Jóvenes y primer anuncio
Escena primera:
Estoy en el mes de julio en Madrid y recibo la visita de un joven. No tiene claro qué hacer con su vida, puesto que los dos grados superiores que ha iniciado no le han convencido. Le encanta la fotografía y todo lo que tiene que ver con el arte. Una mañana le sugiero que vayamos a ver el Museo del Prado, la gran joya que ningún artista debería perderse. Dispuesto a hacer de guía, empezamos por la sala medieval donde están los frescos de una ermita. A partir de ahí, vamos recorriendo todos los cuadros que representan a Jesús, tratando de contemplar de qué manera los pintores han transmitido quién es Jesús para ellos y cómo se expresaba la fe del momento en que pintaban.

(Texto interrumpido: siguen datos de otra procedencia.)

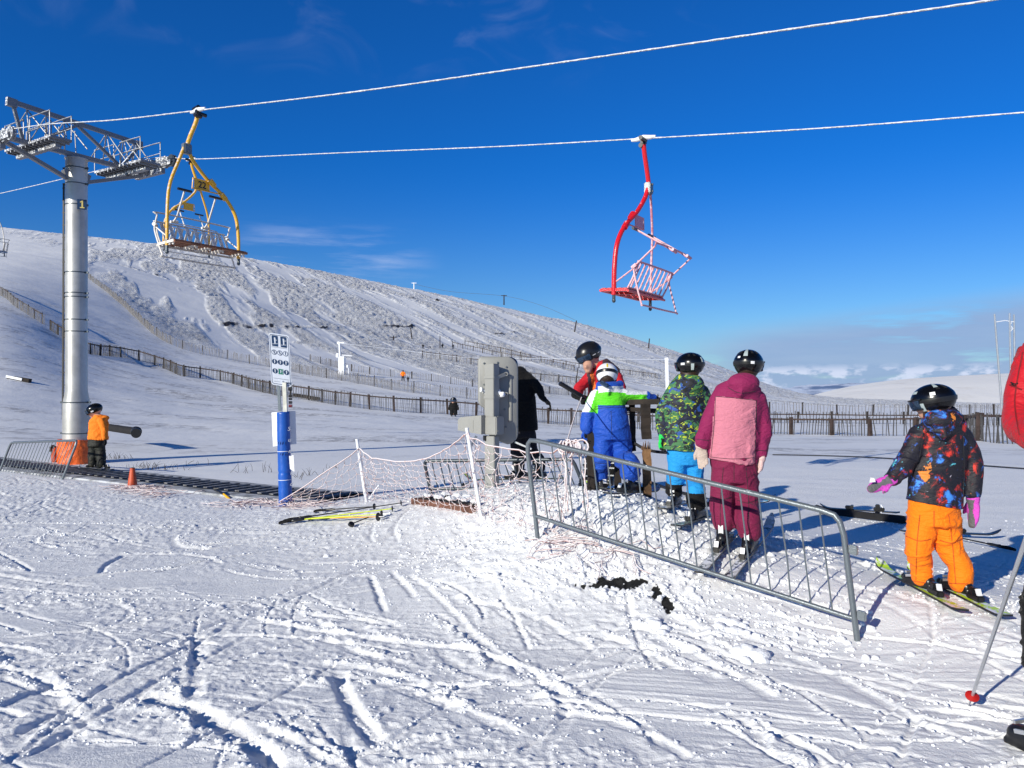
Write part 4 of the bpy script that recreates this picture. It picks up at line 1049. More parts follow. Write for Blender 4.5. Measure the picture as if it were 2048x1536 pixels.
def folds(amp, fz=.075, seed=1):
    def f(co, no):
        a = co[:, 0]+co[:, 1]*.8
        z = co[:, 2]; msk = sm(-.35, .25, fbm(a/.3, z/.3, 2, seed+9))
        wa = a+.05*fbm(a/.2, z/.15, 2, seed+2); wz = z+.04*fbm(a/.18, z/.2, 2, seed+3)
        r1 = np.clip(1-np.abs(fbm(wa/.26+wz/.35, wz/(fz*1.3)-wa/.25, 2, seed+4))*4.2, 0, 1)**1.5
        r2 = np.clip(1-np.abs(fbm(wa/.30-wz/.30, wz/(fz*1.1)+wa/.22, 2, seed+6))*5.0, 0, 1)**1.5
        return amp*(.55*fbm(a/.2, z/(fz*1.3), 2, seed)+msk*(.75*r1+.55*r2)-.45)
    return f
M['seam'] = mat('dark_seam_thread', (.02, .02, .025), .8)  # dark thread colour of the seam tubes
from mathutils.bvhtree import BVHTree
def seam(o, lines, m=None, r=.0022, name='seam'):
    """stitched seam lying on the cloth: each line is traced on the surface of o"""
    me = o.data; org = root_loc(o); bv = BVHTree.FromPolygons([v.co+org for v in me.vertices], [tuple(p.vertices) for p in me.polygons]); mb = MB(); e = V((0, 0, CZ))
    for ln in lines:
        pp = smooth_path([V((a, b, 0)) for a, b in ln], 8); out = []
        if len(ln) == 2: pp = [pp[0].lerp(pp[1], i/10) for i in range(11)]
        for p in pp:
            d = (P(p.x, p.y, 1)-e).normalized(); loc, n, _, _ = bv.ray_cast(e, d)
            if loc is not None: out.append(loc+n*r*.4)
        if len(out) > 2 and max((out[i+1]-out[i]).length for i in range(len(out)-1)) < .12: mb.tube(out, r, 5)
    if len(mb.v): c = mb.build(name, m or M['seam'], o); return c
class Fig:
    def __init__(s, name, label, D, base, cat='person', vox=.011):
        s.D = D; print('FIG', label[:24], round(D, 2)); s.root = empty(name, base, label=label, cat=cat); s.vox = vox; s.body = MB()
    def q(s, p):
        return P(p[0], p[1], s.D+(p[2] if len(p) > 2 else 0))
    def k(s): return s.D/FPX
    def limb(s, mb, pts, rr, asp=1.0, body=.72):
        """pts: (px,py,dd); rr in px"""
        P_ = smooth_path([s.q(p) for p in pts], 3) if len(pts) > 2 else [s.q(p) for p in pts]
        R_ = list(np.interp(np.linspace(0, len(rr)-1, len(P_)), range(len(rr)), rr))
        R_ = [r*s.k() for r in R_]
        mb.cap(P_, R_, 14, [r*asp for r in R_]); 
        if body: s.body.cap(P_, [r*body for r in R_], 10)
    def torso(s, mb, secs, body=.72, depth=.62):
        """secs: (px,py,halfwidth,[dd],[depth ratio])"""
        n = len(secs); P_ = smooth_path([s.q((a[0], a[1], a[3] if len(a) > 3 else 0)) for a in secs], 3)
        W = np.interp(np.linspace(0, n-1, len(P_)), range(n), [a[2] for a in secs])*s.k()
        Dp = np.interp(np.linspace(0, n-1, len(P_)), range(n), [a[4] if len(a) > 4 else depth for a in secs])*W
        mb.tube(P_, list(W), 28, list(Dp), side=(1, 0, 0))
        if body: s.body.tube(P_, list(W*body), 20, list(Dp*body), side=(1, 0, 0))
    def cloth(s, name, mb, mats, amp=.010, matfn=None, seed=1, fz=.075, sm_=5, disp=None, vox=None):
        co, fs = remeshed(mb, vox or s.vox, sm_, disp or folds(amp, fz, seed))
        fn = None
        if matfn: fn = lambda c: matfn(1024+FPX*c[0]/c[1], HOR-(c[2]-CZ)*FPX/c[1], c)
        return npbuild(name, co, fs, mats, s.root, fn)
    def finish(s, m=None, yb=None):
        co, fs = remeshed(s.body, .016, 3); o = npbuild('body', co, fs, [m or M['skin'], M['hair']], s.root, (lambda c: 1 if c[1] < yb else 0) if yb else None); return o
def basis(f, up=(0, 0, 1)):
    f = V(f).normalized(); u = V(up); u = (u-f*u.dot(f)).normalized(); s_ = u.cross(f); return f, s_, u
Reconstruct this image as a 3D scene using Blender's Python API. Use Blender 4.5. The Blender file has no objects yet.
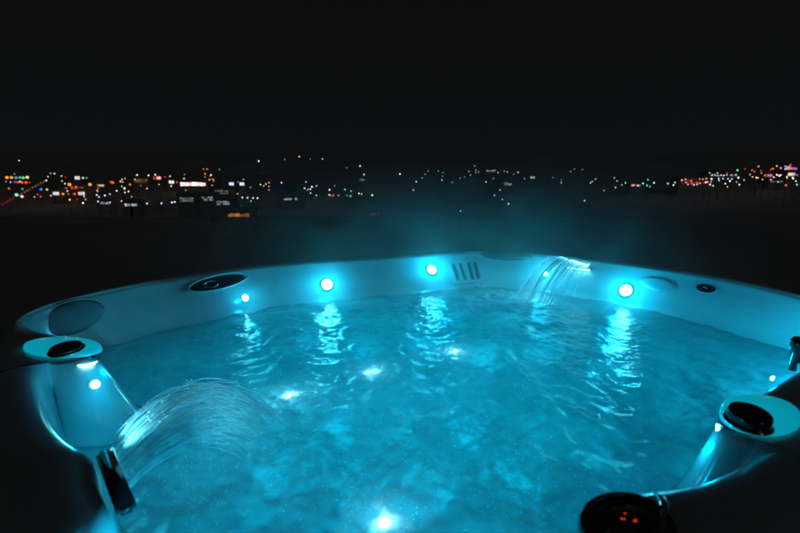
import bpy, bmesh, math, random
import numpy as np
from mathutils import Vector, Matrix
from mathutils.bvhtree import BVHTree
from math import sin, cos, pi, radians, sqrt, atan2

random.seed(7)
rng = np.random.default_rng(11)
scene = bpy.context.scene
C = scene.collection

# ------------------------------------------------------------------ camera, sky, moon, exposure
K = 0.82                       # metres per plan unit of the survey below
H_RIM, H_WATER = 0.45, 0.64    # eye height over rim and water in survey units
Z_RIM = 0.92
ZC = Z_RIM + H_RIM * K
PITCH = radians(11.0)
FPX = 444.0                    # focal length in pixels of the 800 px photograph
cam_d = bpy.data.cameras.new('camera')
cam = bpy.data.objects.new('camera', cam_d); C.objects.link(cam)
cam.location = (0, 0, ZC)
cam.rotation_euler = (pi / 2 - PITCH, 0, 0)
cam_d.sensor_width = 36.0
cam_d.lens = 36.0 * FPX / 800.0
cam_d.clip_start = 0.02
cam_d.clip_end = 8000
cam_d.dof.use_dof = True
cam_d.dof.focus_distance = 1.35
cam_d.dof.aperture_fstop = 4.0
scene.camera = cam

world = bpy.data.worlds.new('World'); scene.world = world
world.use_nodes = True
bg = world.node_tree.nodes['Background']
bg.inputs['Color'].default_value = (0.95, 0.98, 1.0, 1)
bg.inputs['Strength'].default_value = 0.0044
_wt = world.node_tree
_tc = _wt.nodes.new('ShaderNodeTexCoord'); _sx = _wt.nodes.new('ShaderNodeSeparateXYZ'); _cr = _wt.nodes.new('ShaderNodeValToRGB')
_wt.links.new(_tc.outputs['Generated'], _sx.inputs[0]); _wt.links.new(_sx.outputs['Z'], _cr.inputs['Fac']); _wt.links.new(_cr.outputs['Color'], bg.inputs['Color'])
_cr.color_ramp.elements[0].position = .0; _cr.color_ramp.elements[0].color = (.95, 1.08, 1.18, 1)
_cr.color_ramp.elements[1].position = .45; _cr.color_ramp.elements[1].color = (.90, .90, .92, 1)
_cr.color_ramp.interpolation = 'EASE'

sun_d = bpy.data.lights.new('moon', 'SUN')
sun_d.energy = 0.032; sun_d.angle = radians(2); sun_d.color = (0.85, 0.92, 1.0)
sun = bpy.data.objects.new('moon', sun_d); C.objects.link(sun)
sun.rotation_euler = (radians(68), 0, radians(28))

vs = scene.view_settings
vs.view_transform = 'Standard'; vs.look = 'None'; vs.gamma = 1.0; vs.exposure = 0.0
try: vs.use_curve_mapping = False
except Exception: pass
cy = scene.cycles
cy.use_denoising = True
cy.use_adaptive_sampling = False
cy.max_bounces = 7; cy.diffuse_bounces = 3; cy.glossy_bounces = 3
cy.transmission_bounces = 5; cy.transparent_max_bounces = 10; cy.volume_bounces = 0
cy.sample_clamp_indirect = 4.0
cy.caustics_reflective = False; cy.caustics_refractive = False
cy.volume_step_rate = 1.0
cy.volume_max_steps = 64

# ------------------------------------------------------------------ survey: directions of sight
def ray(px, py):
    dx, dy = px - 400.0, 266.0 - py
    return Vector((dx, FPX * cos(PITCH) + dy * sin(PITCH), -FPX * sin(PITCH) + dy * cos(PITCH)))
EYE = Vector((0, 0, ZC))
def on_plane(px, py, h):
    """point h survey units below the eye, metres"""
    d = ray(px, py)
    return EYE + d * (h * K / -d.z)

# ------------------------------------------------------------------ helpers
def tag(o, label=None, cat=None, group=None, kind=None):
    if label: o['label'] = label
    if cat: o['category'] = cat
    if group: o['group'] = group
    if kind: o['kind'] = kind
    return o
def empty(name, loc=(0, 0, 0), rz=0):
    o = bpy.data.objects.new(name, None); C.objects.link(o)
    o.location = loc; o.rotation_euler = (0, 0, rz); o.empty_display_size = .1
    return o
def mesh_obj(name, verts, faces, mat, parent=None, smooth=True, mats=None, fm=None):
    me = bpy.data.meshes.new(name)
    me.from_pydata([tuple(v) for v in verts], [], faces)
    for m in (mats or [mat]): me.materials.append(m)
    if smooth: me.polygons.foreach_set('use_smooth', [True] * len(me.polygons))
    if fm is not None: me.polygons.foreach_set('material_index', fm)
    me.update()
    o = bpy.data.objects.new(name, me); C.objects.link(o)
    if parent is not None:
        o.parent = parent
        o.matrix_parent_inverse = Matrix.Translation(parent.location).inverted() if parent.parent is None else Matrix()
    return o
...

Descubro, después de unas cuantas salas, que le interesa mucho el tema. ¿Por qué? Porque ahora comprendía los cuadros. Ahora entiendo –me dijo– que Él es la clave para entender el alma que cada artista ha dejado en sus cuadros.
Al terminar la visita le regalo un libro que explica de manera especial los cuadros que hemos visto. Al día siguiente empieza a leerlo y me llama. “Aquí no está todo”, me dice. “Ya lo sé”, le respondo. Silencio. Al rato me pregunta: “¿Y qué hago entonces para entender todo?”. Le regalé un Nuevo Testamento.
Escena segunda:
Los acantilados de la costa cantábrica son preciosos. Si paseas junto a ellos en un día de viento del norte y lluvia, el mar se presenta especialmente imponente y bello. Pues por ahí andaba yo paseando una tarde de otoño con un joven al que daba clases de filosofía. Hablando de todo, empezamos a hablar de lo humano y la conversación nos llevó a lo divino de una forma que ya no recuerdo. Inesperadamente. Dios era el tema de la charla. No tanto Dios como mi fe en Dios. Porque de la pregunta sobre qué es Dios, que traduje en quién es Dios, se pasó a la pregunta de quién es Dios para mí. Tomé aire, que en ese momento no faltaba. Miré al mar. Y creo que dije algo así: cuando entro en el mar y me sumerjo, pequeño, desnudo, helado… sólo experimento la sensación de un silencio lleno de la potencia del sonido del mar. El zarandeo y el frío, ahí en lo hondo, se detienen. Solo y pequeño en una inmensidad inabarcable de la que únicamente experimentas una sensación: la sensación de que en él vives, te mueves y existes.
Seguimos nuestro paseo. Bajamos a la playa y entonces dijo él: “Si alguna vez empiezo a creer me gustaría bautizarme en el mar”.
Escena tercera:
Se abre la puerta de mi despacho mientras escribo en el ordenador. El joven estaba acostumbrado a entrar, charlar, bromear conmigo y también a hacerme preguntas para pensar juntos. Esta vez me pregunta: “¿Tú rezas?”. “Claro”, respondo yo. Se me queda mirando y vuelve al ataque: “¿Pero en la oración ocurre algo realmente? ¿Sientes algo, escuchas algo, hablas con alguien?”. Ahora el que le mira soy yo y trato de explicarle: “Ese momento en que rezo, es más bien el rato en el que pongo todo de mi parte para que no pase inadvertida la presencia del Dios que constantemente me habla”. Entonces el joven se pone en pie. Pone las manos sobre la mesa, se me queda mirando fijamente y muy serio me dice: “Creo que tú sabes algo que yo no sé y no me lo quiero perder”.